Dear American Men,
It is widely known that I have little to no faith in your gender. But I guess you thought it was just men in general. It's a common misconception. Having just returned from 10 days in Ireland, I have something to say.
Wow. It is strictly the ones from this country that consistently disappoint. Sure, men the world over have a lot to learn, but WOW. America, you are way behind. When I spent a year in Ireland, I figured that the men there looked good because I wasn't used to coed college. I gave you the benefit of the doubt. But now I have been back in the real, coed world again for a year. And never did I suspect that 10 days back in Europe would make you look so bad. Oh, but it did. You look totally unappealing. You're completely underwhelming. The level of effort here is just sickening. I'm not saying that every man in Ireland is a winner. I AM saying that at least you feel like they're trying. Even the complete assfaces are a little bit charming, so you don't mind as much. And it's not just the accent, although admittedly that's a part of it. I know that's not your fault. I won't hold it against you.
Let me try to put this in terms you'll understand. Sports! You get sports, right? Let me see...
Ok, guys. It's Ireland v. You. This is the big game. Ireland has already got an edge on you, because they got all the hot cheerleaders. They got them because when the ladies showed up to audition, they were nice. Ireland was polite and gentlemanly and charming and they TRIED. They wore the nice uniforms. Your girls showed up and you grunted at them and they didn't feel any more charmed than the guy who sold you your beer. In fact, they couldn't tell who you cared about more. So Ireland got the good ones, and yours settled.
I am not a sports girl, so I can't give you a lot of metaphors regarding the actual game. But let me put it this way: they are kicking your ass. You are LOSING. I know how much you hate that! But maybe if you step it up you can still do well in this last portion of the game.
I'm not saying that you should walk around trying to impress all the ladies all the time. I know that there are some of us you're just not that into. But what I am saying is that a girl should be able to distinguish when you ARE trying. Make her feel more charmed than the beer guy! I really don't think this is asking too much on behalf of all the ladies out there.
Solitarily yours,
Bitter Amanda
2 comments:
So young. So bitter. So misguided. American men are not that different than European men. The difference is that American guys like to wear deodorant and take a shower everyday. :>)

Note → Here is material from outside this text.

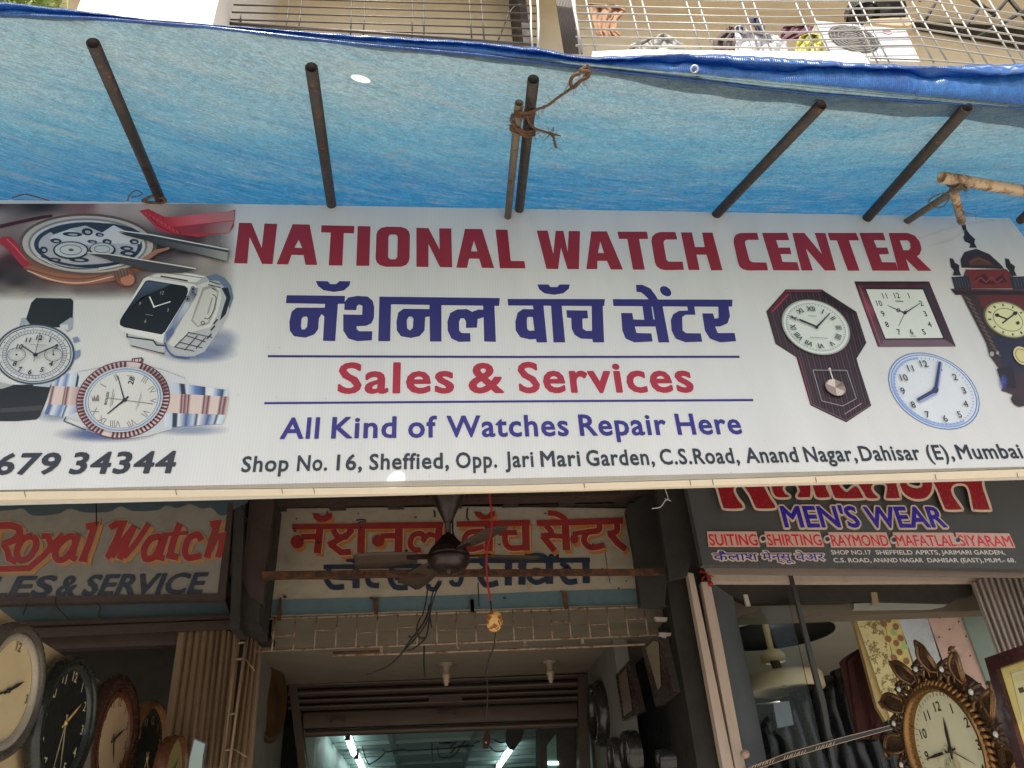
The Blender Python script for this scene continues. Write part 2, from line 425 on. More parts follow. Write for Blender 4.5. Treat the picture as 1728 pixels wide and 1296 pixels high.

You just might be hanging out in the wrong places while in the good 'ol United States. If you're looking for a relationship in a bar, then you never know with what you will actually end up. Alcohol can feed delusions of granduer.
One thing to keep in mind is maybe bitterness might be clouding your attitude. I keep hearing about people who are devastated because their significant other has left them. Relationships are like buses. If the one you're riding stops, then have your good cry and then hop on the next one and the next one. Keep going until you find a ride that is going the distance and will take you where you want to go. Life is too short to be unhappy!
Here some cliches for you:
1. You have to break some eggs in order to make a beautiful omlette.
2. You have to kiss many frogs in order to find your prince.
3. Those who settle get set upon...
Cheer up! There is a whole world to be explored and finding the right person to explore it with makes the journey that much more enjoyable!
Dear Sunshine,
Are you freaking kidding me?
Do you realize that you are SO NOT HELPING the case for American men?
You have no idea where I'm looking for men, or if I'm even looking.
And also, at what point during your tour of my blog did you decide I was the kind of girl who enjoys cliches?
Nobody needs a partner to enjoy life, champ.